## Start
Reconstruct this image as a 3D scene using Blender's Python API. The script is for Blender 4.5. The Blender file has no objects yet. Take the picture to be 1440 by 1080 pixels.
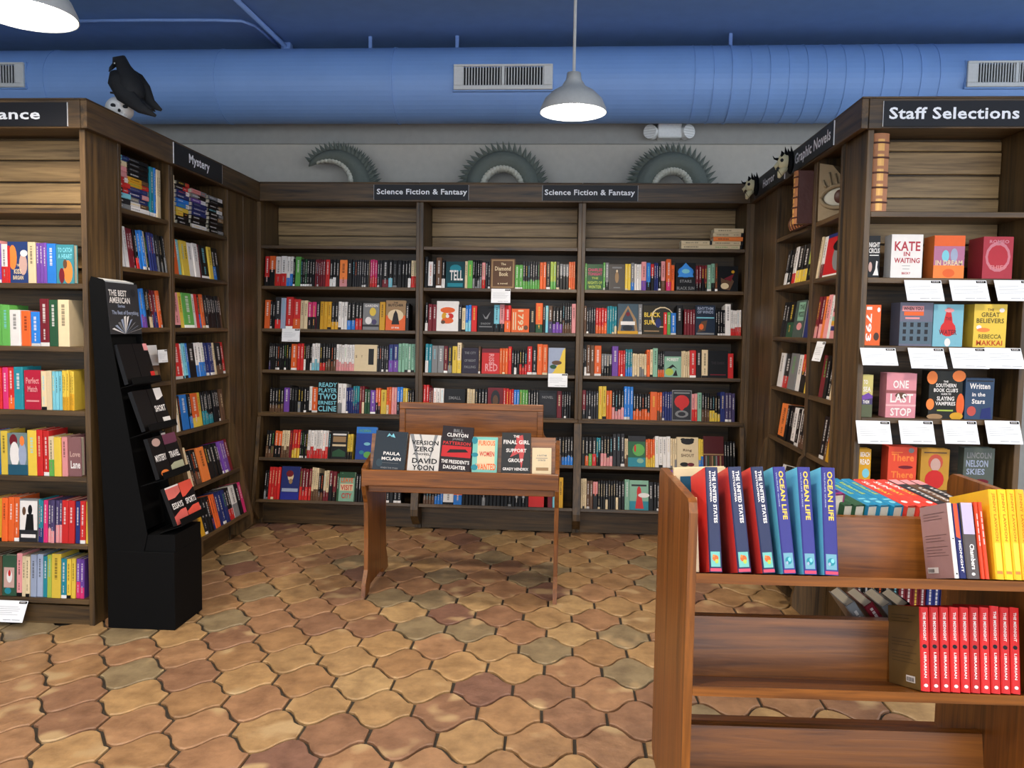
import bpy, math, random, re
from mathutils import Vector, Matrix
R = random.Random(7)
S = bpy.context.scene
COL = S.collection

# ------------------------------------------------------------------ camera
F_PX, PIT, YAW, ROL, CAM_Z = 1120.0, .069, .065, .0155, 1.44
_cy, _sy, _cp, _sp = math.cos(YAW), math.sin(YAW), math.cos(PIT), math.sin(PIT)
FWD = Vector((-_sy * _cp, _cy * _cp, -_sp))
_r = Vector((_cy, _sy, 0)); _u = _r.cross(FWD)
RGT = math.cos(ROL) * _r + math.sin(ROL) * _u
UPV = -math.sin(ROL) * _r + math.cos(ROL) * _u
EYE = Vector((0, 0, CAM_Z))
cd = bpy.data.cameras.new('camera')
cd.sensor_fit = 'HORIZONTAL'; cd.sensor_width = 36; cd.lens = 36 * F_PX / 1440
cd.clip_start = .05; cd.clip_end = 60
cam = bpy.data.objects.new('camera', cd); COL.objects.link(cam)
m = Matrix((RGT, UPV, -FWD)).transposed().to_4x4(); m.translation = EYE
cam.matrix_world = m
S.camera = cam


def at(px, py, ax, val):
    """where the line of sight through a pixel of the photograph meets the plane axis=val"""
    d = FWD + RGT * ((px - 720) / F_PX) - UPV * ((py - 540) / F_PX)
    return EYE + d * ((val - EYE[ax]) / d[ax])


# ------------------------------------------------------------------ world, lights, exposure
W = bpy.data.worlds.new('daylight'); S.world = W; W.use_nodes = True
bg = W.node_tree.nodes['Background']
bg.inputs[0].default_value = (.80, .89, 1.0, 1); bg.inputs[1].default_value = 2.7
S.view_settings.view_transform = 'Standard'; S.view_settings.look = 'None'
S.view_settings.exposure = 0.32; S.view_settings.gamma = 1.0
S.view_settings.use_curve_mapping = False
LAMP_POWER = 32
LAMP_RGB = (1.0, .88, .74)

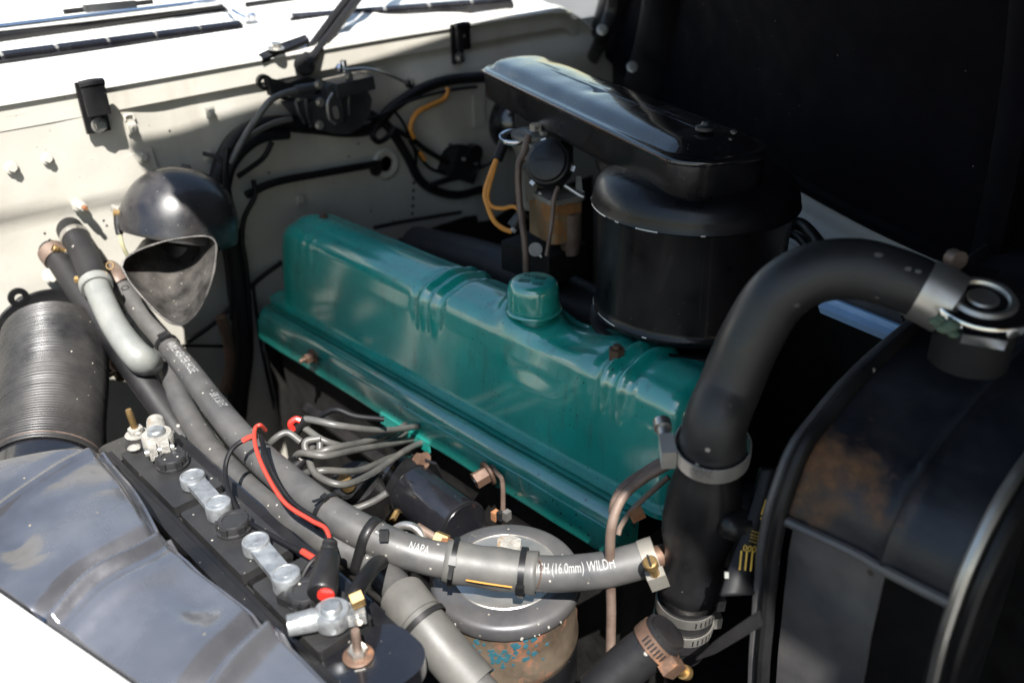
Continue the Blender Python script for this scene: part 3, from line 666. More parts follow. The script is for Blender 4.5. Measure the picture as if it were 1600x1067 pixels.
## End
▸ Instruction
Output the entries above exactly, without their pictures.

▸ Expected answer
Reconstruct this image as a 3D scene using Blender's Python API. The script is for Blender 4.5. The Blender file has no objects yet. Take the picture to be 1440 by 1080 pixels.
import bpy, math, random, re
from mathutils import Vector, Matrix
R = random.Random(7)
S = bpy.context.scene
COL = S.collection

# ------------------------------------------------------------------ camera
F_PX, PIT, YAW, ROL, CAM_Z = 1120.0, .069, .065, .0155, 1.44
_cy, _sy, _cp, _sp = math.cos(YAW), math.sin(YAW), math.cos(PIT), math.sin(PIT)
FWD = Vector((-_sy * _cp, _cy * _cp, -_sp))
_r = Vector((_cy, _sy, 0)); _u = _r.cross(FWD)
RGT = math.cos(ROL) * _r + math.sin(ROL) * _u
UPV = -math.sin(ROL) * _r + math.cos(ROL) * _u
EYE = Vector((0, 0, CAM_Z))
cd = bpy.data.cameras.new('camera')
cd.sensor_fit = 'HORIZONTAL'; cd.sensor_width = 36; cd.lens = 36 * F_PX / 1440
cd.clip_start = .05; cd.clip_end = 60
cam = bpy.data.objects.new('camera', cd); COL.objects.link(cam)
m = Matrix((RGT, UPV, -FWD)).transposed().to_4x4(); m.translation = EYE
cam.matrix_world = m
S.camera = cam


def at(px, py, ax, val):
    """where the line of sight through a pixel of the photograph meets the plane axis=val"""
    d = FWD + RGT * ((px - 720) / F_PX) - UPV * ((py - 540) / F_PX)
    return EYE + d * ((val - EYE[ax]) / d[ax])


# ------------------------------------------------------------------ world, lights, exposure
W = bpy.data.worlds.new('daylight'); S.world = W; W.use_nodes = True
bg = W.node_tree.nodes['Background']
bg.inputs[0].default_value = (.80, .89, 1.0, 1); bg.inputs[1].default_value = 2.7
S.view_settings.view_transform = 'Standard'; S.view_settings.look = 'None'
S.view_settings.exposure = 0.32; S.view_settings.gamma = 1.0
S.view_settings.use_curve_mapping = False
LAMP_POWER = 32
LAMP_RGB = (1.0, .88, .74)

Continue the Blender Python script for this scene: part 3, from line 666. More parts follow. The script is for Blender 4.5. Measure the picture as if it were 1600x1067 pixels.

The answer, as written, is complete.